Recorded information
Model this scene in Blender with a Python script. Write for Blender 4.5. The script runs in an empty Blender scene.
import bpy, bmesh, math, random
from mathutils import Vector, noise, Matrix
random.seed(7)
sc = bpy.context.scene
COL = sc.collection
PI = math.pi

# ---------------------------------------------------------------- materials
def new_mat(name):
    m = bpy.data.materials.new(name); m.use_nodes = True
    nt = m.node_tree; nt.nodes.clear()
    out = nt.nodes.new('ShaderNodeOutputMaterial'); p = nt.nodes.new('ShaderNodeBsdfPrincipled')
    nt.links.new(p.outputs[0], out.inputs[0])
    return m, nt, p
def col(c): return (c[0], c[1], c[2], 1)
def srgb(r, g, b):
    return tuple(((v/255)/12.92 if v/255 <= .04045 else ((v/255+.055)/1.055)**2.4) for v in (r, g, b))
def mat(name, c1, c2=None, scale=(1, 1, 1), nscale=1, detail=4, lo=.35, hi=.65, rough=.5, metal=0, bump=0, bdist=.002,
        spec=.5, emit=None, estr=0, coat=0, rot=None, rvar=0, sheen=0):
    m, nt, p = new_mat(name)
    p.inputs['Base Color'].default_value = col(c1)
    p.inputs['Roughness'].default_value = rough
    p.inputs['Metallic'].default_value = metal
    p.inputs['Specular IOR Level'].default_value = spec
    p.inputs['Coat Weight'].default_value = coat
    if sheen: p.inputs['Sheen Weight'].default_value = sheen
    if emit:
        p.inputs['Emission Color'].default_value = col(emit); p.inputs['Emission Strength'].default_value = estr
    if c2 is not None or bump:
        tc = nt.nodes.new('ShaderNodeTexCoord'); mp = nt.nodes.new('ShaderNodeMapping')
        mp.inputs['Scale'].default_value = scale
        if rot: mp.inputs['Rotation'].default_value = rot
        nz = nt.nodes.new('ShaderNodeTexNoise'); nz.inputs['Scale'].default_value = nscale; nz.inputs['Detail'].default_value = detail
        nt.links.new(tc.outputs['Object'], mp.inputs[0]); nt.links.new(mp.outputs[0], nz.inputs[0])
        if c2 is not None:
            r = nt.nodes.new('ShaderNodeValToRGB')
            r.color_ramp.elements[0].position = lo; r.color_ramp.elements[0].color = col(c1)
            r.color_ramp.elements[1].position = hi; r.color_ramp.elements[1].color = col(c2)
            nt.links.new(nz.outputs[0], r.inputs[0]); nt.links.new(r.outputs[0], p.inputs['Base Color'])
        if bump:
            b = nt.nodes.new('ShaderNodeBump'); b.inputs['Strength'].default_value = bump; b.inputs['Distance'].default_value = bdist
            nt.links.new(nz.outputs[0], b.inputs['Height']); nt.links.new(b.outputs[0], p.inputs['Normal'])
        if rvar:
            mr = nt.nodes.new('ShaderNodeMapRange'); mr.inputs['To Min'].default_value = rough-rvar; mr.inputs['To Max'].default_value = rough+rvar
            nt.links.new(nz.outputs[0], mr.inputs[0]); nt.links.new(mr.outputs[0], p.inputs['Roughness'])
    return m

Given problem
Quote verbatim the opening lines of the listing above, ending with the line where "PI = math.pi" appears; include both endpoints and nothing more.

Solution to this task
Model this scene in Blender with a Python script. Write for Blender 4.5. The script runs in an empty Blender scene.
import bpy, bmesh, math, random
from mathutils import Vector, noise, Matrix
random.seed(7)
sc = bpy.context.scene
COL = sc.collection
PI = math.pi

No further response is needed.